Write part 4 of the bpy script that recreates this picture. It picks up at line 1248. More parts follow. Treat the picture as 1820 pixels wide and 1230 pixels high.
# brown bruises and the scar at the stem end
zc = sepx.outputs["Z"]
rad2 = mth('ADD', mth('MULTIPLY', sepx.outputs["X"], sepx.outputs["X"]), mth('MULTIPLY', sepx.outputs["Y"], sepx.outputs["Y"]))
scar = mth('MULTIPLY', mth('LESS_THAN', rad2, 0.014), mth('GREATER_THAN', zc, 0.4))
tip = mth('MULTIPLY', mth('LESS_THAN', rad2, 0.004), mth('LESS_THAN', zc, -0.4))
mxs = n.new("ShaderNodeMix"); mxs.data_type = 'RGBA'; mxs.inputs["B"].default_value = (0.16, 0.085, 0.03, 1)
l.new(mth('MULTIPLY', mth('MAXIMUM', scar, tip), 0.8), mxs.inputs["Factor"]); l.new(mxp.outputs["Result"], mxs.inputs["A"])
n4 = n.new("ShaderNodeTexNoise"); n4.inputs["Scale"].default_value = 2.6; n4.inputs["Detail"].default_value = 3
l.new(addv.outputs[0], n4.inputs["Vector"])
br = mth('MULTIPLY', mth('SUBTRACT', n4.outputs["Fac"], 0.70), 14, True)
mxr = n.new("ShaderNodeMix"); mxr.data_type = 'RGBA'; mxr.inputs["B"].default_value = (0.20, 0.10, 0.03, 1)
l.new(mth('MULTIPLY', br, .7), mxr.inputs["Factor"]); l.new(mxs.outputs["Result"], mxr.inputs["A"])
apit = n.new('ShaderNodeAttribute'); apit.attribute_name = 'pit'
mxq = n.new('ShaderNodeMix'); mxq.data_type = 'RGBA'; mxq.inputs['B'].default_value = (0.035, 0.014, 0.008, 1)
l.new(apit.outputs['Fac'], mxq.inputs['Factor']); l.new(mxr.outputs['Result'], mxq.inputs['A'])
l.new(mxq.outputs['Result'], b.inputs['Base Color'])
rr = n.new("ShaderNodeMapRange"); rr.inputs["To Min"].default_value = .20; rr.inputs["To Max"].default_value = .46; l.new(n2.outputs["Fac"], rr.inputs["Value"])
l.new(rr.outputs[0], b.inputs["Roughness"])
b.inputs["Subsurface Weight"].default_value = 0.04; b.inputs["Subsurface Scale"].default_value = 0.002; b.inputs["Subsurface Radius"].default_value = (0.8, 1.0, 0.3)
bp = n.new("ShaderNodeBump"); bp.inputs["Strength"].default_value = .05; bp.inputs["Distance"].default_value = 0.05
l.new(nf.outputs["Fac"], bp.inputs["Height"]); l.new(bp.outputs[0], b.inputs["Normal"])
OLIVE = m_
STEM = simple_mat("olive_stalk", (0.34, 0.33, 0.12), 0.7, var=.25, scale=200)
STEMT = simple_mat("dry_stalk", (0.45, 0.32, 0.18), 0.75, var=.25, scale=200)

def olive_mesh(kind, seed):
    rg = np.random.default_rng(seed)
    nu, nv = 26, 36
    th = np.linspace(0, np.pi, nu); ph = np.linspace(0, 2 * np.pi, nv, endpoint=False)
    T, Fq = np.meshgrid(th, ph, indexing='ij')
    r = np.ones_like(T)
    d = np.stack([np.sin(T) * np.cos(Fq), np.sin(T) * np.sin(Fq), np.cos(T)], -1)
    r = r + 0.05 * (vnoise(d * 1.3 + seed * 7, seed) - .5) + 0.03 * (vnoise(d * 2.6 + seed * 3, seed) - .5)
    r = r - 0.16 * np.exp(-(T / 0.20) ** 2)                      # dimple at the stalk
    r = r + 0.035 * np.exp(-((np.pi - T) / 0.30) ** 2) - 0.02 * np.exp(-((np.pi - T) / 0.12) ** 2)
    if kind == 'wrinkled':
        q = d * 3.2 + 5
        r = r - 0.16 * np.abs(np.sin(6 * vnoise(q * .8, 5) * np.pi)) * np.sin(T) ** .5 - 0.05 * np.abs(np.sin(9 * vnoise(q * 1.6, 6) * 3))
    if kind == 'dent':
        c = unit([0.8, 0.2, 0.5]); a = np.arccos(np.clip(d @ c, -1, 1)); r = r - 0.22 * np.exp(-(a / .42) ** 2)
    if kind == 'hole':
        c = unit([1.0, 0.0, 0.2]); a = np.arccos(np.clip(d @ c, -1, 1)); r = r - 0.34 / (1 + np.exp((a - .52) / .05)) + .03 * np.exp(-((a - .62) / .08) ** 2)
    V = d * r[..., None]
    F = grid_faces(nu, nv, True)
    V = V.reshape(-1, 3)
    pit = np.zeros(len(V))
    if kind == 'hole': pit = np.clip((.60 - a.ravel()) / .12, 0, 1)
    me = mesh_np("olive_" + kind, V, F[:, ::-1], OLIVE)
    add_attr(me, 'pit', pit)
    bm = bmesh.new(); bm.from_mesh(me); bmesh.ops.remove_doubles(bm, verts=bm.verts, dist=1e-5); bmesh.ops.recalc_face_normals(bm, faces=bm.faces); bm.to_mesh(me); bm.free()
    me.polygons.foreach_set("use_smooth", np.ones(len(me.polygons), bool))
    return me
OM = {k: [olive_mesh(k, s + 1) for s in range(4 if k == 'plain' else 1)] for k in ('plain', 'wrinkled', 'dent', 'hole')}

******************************

Each line in the material above must be retyped without alteration.

◆ The completed task ◆
Write part 4 of the bpy script that recreates this picture. It picks up at line 1248. More parts follow. Treat the picture as 1820 pixels wide and 1230 pixels high.
# brown bruises and the scar at the stem end
zc = sepx.outputs["Z"]
rad2 = mth('ADD', mth('MULTIPLY', sepx.outputs["X"], sepx.outputs["X"]), mth('MULTIPLY', sepx.outputs["Y"], sepx.outputs["Y"]))
scar = mth('MULTIPLY', mth('LESS_THAN', rad2, 0.014), mth('GREATER_THAN', zc, 0.4))
tip = mth('MULTIPLY', mth('LESS_THAN', rad2, 0.004), mth('LESS_THAN', zc, -0.4))
mxs = n.new("ShaderNodeMix"); mxs.data_type = 'RGBA'; mxs.inputs["B"].default_value = (0.16, 0.085, 0.03, 1)
l.new(mth('MULTIPLY', mth('MAXIMUM', scar, tip), 0.8), mxs.inputs["Factor"]); l.new(mxp.outputs["Result"], mxs.inputs["A"])
n4 = n.new("ShaderNodeTexNoise"); n4.inputs["Scale"].default_value = 2.6; n4.inputs["Detail"].default_value = 3
l.new(addv.outputs[0], n4.inputs["Vector"])
br = mth('MULTIPLY', mth('SUBTRACT', n4.outputs["Fac"], 0.70), 14, True)
mxr = n.new("ShaderNodeMix"); mxr.data_type = 'RGBA'; mxr.inputs["B"].default_value = (0.20, 0.10, 0.03, 1)
l.new(mth('MULTIPLY', br, .7), mxr.inputs["Factor"]); l.new(mxs.outputs["Result"], mxr.inputs["A"])
apit = n.new('ShaderNodeAttribute'); apit.attribute_name = 'pit'
mxq = n.new('ShaderNodeMix'); mxq.data_type = 'RGBA'; mxq.inputs['B'].default_value = (0.035, 0.014, 0.008, 1)
l.new(apit.outputs['Fac'], mxq.inputs['Factor']); l.new(mxr.outputs['Result'], mxq.inputs['A'])
l.new(mxq.outputs['Result'], b.inputs['Base Color'])
rr = n.new("ShaderNodeMapRange"); rr.inputs["To Min"].default_value = .20; rr.inputs["To Max"].default_value = .46; l.new(n2.outputs["Fac"], rr.inputs["Value"])
l.new(rr.outputs[0], b.inputs["Roughness"])
b.inputs["Subsurface Weight"].default_value = 0.04; b.inputs["Subsurface Scale"].default_value = 0.002; b.inputs["Subsurface Radius"].default_value = (0.8, 1.0, 0.3)
bp = n.new("ShaderNodeBump"); bp.inputs["Strength"].default_value = .05; bp.inputs["Distance"].default_value = 0.05
l.new(nf.outputs["Fac"], bp.inputs["Height"]); l.new(bp.outputs[0], b.inputs["Normal"])
OLIVE = m_
STEM = simple_mat("olive_stalk", (0.34, 0.33, 0.12), 0.7, var=.25, scale=200)
STEMT = simple_mat("dry_stalk", (0.45, 0.32, 0.18), 0.75, var=.25, scale=200)

def olive_mesh(kind, seed):
    rg = np.random.default_rng(seed)
    nu, nv = 26, 36
    th = np.linspace(0, np.pi, nu); ph = np.linspace(0, 2 * np.pi, nv, endpoint=False)
    T, Fq = np.meshgrid(th, ph, indexing='ij')
    r = np.ones_like(T)
    d = np.stack([np.sin(T) * np.cos(Fq), np.sin(T) * np.sin(Fq), np.cos(T)], -1)
    r = r + 0.05 * (vnoise(d * 1.3 + seed * 7, seed) - .5) + 0.03 * (vnoise(d * 2.6 + seed * 3, seed) - .5)
    r = r - 0.16 * np.exp(-(T / 0.20) ** 2)                      # dimple at the stalk
    r = r + 0.035 * np.exp(-((np.pi - T) / 0.30) ** 2) - 0.02 * np.exp(-((np.pi - T) / 0.12) ** 2)
    if kind == 'wrinkled':
        q = d * 3.2 + 5
        r = r - 0.16 * np.abs(np.sin(6 * vnoise(q * .8, 5) * np.pi)) * np.sin(T) ** .5 - 0.05 * np.abs(np.sin(9 * vnoise(q * 1.6, 6) * 3))
    if kind == 'dent':
        c = unit([0.8, 0.2, 0.5]); a = np.arccos(np.clip(d @ c, -1, 1)); r = r - 0.22 * np.exp(-(a / .42) ** 2)
    if kind == 'hole':
        c = unit([1.0, 0.0, 0.2]); a = np.arccos(np.clip(d @ c, -1, 1)); r = r - 0.34 / (1 + np.exp((a - .52) / .05)) + .03 * np.exp(-((a - .62) / .08) ** 2)
    V = d * r[..., None]
    F = grid_faces(nu, nv, True)
    V = V.reshape(-1, 3)
    pit = np.zeros(len(V))
    if kind == 'hole': pit = np.clip((.60 - a.ravel()) / .12, 0, 1)
    me = mesh_np("olive_" + kind, V, F[:, ::-1], OLIVE)
    add_attr(me, 'pit', pit)
    bm = bmesh.new(); bm.from_mesh(me); bmesh.ops.remove_doubles(bm, verts=bm.verts, dist=1e-5); bmesh.ops.recalc_face_normals(bm, faces=bm.faces); bm.to_mesh(me); bm.free()
    me.polygons.foreach_set("use_smooth", np.ones(len(me.polygons), bool))
    return me
OM = {k: [olive_mesh(k, s + 1) for s in range(4 if k == 'plain' else 1)] for k in ('plain', 'wrinkled', 'dent', 'hole')}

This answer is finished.